Report all lines from the entries below in which "scene" appears.

<<<<

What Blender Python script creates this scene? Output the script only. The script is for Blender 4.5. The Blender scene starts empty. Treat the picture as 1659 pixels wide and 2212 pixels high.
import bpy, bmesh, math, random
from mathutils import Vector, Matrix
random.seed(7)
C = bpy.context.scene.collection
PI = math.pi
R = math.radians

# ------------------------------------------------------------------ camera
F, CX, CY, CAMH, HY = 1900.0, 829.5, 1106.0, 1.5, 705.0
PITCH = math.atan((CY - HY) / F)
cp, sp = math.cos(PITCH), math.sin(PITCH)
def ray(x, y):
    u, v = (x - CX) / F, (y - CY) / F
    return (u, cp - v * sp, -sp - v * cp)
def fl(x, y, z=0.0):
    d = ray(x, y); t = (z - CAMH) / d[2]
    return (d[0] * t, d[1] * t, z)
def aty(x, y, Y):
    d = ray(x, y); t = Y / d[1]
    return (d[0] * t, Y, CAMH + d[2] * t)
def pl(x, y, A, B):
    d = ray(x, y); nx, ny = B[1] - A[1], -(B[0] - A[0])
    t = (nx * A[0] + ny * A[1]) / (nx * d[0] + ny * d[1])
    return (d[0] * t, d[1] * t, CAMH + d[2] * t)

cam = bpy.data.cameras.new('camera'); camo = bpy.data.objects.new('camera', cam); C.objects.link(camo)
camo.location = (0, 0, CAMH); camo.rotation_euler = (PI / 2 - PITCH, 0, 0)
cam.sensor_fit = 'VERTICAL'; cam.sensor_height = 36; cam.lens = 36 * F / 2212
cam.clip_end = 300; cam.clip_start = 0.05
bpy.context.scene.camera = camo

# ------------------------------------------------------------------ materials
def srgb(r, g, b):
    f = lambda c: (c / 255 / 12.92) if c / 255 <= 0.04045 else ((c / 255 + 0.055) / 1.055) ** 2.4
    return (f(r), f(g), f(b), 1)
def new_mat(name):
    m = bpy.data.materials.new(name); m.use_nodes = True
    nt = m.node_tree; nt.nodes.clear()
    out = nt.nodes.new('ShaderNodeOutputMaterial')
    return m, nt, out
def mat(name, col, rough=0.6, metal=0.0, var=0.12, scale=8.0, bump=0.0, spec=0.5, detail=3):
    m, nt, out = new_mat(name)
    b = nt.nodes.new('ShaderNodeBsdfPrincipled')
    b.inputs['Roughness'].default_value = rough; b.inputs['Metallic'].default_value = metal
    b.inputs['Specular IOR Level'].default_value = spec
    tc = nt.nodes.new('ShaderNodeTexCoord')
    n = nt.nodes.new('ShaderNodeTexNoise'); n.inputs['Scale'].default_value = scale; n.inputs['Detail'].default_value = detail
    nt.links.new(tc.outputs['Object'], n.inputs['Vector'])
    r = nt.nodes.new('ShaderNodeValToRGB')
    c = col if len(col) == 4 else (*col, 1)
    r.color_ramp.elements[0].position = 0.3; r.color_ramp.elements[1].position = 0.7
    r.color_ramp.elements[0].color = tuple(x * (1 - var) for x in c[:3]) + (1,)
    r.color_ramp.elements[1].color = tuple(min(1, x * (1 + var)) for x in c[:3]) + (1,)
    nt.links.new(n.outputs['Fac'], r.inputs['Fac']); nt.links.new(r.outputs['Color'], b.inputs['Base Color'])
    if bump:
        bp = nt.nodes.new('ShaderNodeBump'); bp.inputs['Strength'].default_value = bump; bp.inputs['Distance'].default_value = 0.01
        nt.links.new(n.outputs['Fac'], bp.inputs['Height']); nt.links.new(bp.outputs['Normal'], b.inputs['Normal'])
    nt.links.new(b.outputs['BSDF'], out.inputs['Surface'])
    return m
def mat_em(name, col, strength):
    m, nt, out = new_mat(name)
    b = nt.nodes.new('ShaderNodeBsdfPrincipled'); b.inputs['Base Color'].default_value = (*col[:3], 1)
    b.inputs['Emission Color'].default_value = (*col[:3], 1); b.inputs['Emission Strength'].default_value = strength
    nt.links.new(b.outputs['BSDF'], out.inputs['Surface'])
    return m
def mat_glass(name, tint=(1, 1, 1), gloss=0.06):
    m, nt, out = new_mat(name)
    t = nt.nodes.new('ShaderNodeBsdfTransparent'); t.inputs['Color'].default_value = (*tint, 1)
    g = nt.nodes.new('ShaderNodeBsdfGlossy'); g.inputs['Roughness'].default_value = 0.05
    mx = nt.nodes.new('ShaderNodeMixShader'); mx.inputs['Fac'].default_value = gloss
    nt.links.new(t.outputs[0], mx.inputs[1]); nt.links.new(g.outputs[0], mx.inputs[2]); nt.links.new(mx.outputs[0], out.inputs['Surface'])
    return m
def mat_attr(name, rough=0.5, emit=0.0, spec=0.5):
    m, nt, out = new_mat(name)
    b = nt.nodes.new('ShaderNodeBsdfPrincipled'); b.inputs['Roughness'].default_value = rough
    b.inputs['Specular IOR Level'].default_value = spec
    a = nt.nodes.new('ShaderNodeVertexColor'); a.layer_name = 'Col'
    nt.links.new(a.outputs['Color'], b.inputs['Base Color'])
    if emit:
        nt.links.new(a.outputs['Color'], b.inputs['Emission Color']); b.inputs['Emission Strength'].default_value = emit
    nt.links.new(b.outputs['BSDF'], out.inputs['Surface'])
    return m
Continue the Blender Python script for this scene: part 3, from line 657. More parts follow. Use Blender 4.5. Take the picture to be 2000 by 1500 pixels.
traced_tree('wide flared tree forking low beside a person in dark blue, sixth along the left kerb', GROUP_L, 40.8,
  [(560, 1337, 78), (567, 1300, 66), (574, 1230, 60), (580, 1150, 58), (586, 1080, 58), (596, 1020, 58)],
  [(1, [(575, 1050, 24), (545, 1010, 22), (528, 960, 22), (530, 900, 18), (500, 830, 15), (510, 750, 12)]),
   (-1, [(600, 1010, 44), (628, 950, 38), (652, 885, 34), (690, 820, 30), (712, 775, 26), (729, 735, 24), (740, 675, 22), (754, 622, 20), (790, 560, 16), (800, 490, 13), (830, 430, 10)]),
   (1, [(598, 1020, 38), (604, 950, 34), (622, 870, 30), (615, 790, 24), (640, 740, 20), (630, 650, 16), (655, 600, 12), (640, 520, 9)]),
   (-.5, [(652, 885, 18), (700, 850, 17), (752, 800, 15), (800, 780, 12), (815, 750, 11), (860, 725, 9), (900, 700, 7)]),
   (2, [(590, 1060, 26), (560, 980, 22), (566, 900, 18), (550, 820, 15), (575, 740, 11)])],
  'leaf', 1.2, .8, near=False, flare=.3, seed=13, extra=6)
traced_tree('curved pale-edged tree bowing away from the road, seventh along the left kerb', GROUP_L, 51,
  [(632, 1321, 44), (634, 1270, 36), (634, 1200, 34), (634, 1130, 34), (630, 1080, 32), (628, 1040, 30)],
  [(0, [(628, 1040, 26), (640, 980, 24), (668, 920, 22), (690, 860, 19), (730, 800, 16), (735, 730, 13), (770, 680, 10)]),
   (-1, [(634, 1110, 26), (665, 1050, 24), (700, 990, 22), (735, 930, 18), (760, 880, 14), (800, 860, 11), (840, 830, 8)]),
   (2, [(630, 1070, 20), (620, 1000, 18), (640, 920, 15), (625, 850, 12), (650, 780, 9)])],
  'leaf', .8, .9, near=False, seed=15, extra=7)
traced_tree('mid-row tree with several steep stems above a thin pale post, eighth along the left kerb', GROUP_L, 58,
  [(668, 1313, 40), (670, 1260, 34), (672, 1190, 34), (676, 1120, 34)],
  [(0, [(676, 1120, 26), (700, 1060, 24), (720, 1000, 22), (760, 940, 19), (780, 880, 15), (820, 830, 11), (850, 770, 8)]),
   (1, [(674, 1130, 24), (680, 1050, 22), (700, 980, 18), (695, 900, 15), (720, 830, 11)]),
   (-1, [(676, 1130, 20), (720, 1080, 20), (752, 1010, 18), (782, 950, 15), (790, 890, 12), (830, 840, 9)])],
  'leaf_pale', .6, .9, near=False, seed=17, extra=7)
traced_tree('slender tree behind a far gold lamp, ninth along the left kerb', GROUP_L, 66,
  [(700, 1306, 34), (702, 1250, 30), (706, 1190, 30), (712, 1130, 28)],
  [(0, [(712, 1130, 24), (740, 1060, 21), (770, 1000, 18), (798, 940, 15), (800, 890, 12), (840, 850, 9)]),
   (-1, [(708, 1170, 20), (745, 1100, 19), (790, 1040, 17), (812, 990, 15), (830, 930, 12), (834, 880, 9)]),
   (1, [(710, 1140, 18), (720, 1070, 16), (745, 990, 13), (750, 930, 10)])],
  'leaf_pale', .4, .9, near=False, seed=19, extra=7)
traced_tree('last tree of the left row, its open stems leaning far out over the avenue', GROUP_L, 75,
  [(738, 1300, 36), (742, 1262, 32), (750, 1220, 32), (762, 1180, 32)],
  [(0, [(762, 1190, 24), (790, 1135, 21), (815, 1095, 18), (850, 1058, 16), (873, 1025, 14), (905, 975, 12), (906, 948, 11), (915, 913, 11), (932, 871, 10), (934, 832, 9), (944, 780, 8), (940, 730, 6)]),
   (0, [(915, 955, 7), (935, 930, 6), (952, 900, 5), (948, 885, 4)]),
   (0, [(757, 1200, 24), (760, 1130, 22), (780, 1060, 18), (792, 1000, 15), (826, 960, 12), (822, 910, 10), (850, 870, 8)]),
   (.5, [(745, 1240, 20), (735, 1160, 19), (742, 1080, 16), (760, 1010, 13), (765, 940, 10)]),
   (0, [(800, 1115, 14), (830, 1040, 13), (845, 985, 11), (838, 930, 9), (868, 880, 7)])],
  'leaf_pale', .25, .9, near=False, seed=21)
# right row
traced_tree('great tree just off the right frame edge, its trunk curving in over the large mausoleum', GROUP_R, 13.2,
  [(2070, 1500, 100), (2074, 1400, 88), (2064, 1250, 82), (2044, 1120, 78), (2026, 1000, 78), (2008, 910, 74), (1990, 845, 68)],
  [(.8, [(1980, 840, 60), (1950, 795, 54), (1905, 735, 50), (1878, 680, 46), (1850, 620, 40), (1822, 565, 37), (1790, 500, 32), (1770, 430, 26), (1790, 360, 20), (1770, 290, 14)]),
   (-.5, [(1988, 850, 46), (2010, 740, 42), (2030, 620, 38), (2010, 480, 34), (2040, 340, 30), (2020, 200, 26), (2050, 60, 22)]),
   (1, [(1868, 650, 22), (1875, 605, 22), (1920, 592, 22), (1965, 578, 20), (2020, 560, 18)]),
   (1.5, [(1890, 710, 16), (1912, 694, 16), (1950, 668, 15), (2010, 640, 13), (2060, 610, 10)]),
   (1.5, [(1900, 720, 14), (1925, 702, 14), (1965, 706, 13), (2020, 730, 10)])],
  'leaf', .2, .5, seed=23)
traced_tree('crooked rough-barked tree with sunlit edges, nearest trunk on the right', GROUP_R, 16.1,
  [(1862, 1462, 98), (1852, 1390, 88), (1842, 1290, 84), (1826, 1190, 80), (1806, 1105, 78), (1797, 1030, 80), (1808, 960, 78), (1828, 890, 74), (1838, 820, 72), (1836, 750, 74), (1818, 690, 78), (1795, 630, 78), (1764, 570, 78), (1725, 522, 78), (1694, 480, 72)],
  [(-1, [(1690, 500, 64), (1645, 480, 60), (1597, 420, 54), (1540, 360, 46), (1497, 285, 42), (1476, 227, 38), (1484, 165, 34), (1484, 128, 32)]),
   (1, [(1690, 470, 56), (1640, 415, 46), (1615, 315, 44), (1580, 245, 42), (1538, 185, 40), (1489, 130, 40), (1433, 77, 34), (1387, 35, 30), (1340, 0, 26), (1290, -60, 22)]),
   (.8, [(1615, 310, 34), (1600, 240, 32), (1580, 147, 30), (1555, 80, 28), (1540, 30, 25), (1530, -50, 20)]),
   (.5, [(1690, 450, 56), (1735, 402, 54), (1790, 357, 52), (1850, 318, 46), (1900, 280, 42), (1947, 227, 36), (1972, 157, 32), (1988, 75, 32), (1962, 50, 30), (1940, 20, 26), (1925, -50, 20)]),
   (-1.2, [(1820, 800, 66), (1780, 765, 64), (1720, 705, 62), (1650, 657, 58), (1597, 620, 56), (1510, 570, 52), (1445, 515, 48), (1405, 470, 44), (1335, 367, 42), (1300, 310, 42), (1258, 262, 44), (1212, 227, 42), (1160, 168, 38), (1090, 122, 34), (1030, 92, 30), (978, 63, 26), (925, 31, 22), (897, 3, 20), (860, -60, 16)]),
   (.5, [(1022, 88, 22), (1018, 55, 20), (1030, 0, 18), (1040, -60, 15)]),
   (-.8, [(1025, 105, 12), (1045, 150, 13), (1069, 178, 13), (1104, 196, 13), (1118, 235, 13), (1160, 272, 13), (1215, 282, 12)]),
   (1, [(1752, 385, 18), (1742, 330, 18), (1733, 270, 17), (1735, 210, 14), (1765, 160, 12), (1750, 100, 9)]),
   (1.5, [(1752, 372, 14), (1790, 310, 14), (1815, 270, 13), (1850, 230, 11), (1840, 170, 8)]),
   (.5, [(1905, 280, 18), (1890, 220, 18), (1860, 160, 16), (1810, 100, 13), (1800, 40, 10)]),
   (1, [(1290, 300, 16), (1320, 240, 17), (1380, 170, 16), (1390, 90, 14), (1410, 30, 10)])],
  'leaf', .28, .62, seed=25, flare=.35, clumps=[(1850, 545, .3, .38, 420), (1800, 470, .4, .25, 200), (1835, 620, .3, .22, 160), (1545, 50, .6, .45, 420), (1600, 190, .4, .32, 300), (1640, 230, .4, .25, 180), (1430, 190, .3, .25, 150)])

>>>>

▶ Written answer
What Blender Python script creates this scene? Output the script only. The script is for Blender 4.5. The Blender scene starts empty. Treat the picture as 1659 pixels wide and 2212 pixels high.
C = bpy.context.scene.collection
bpy.context.scene.camera = camo
Continue the Blender Python script for this scene: part 3, from line 657. More parts follow. Use Blender 4.5. Take the picture to be 2000 by 1500 pixels.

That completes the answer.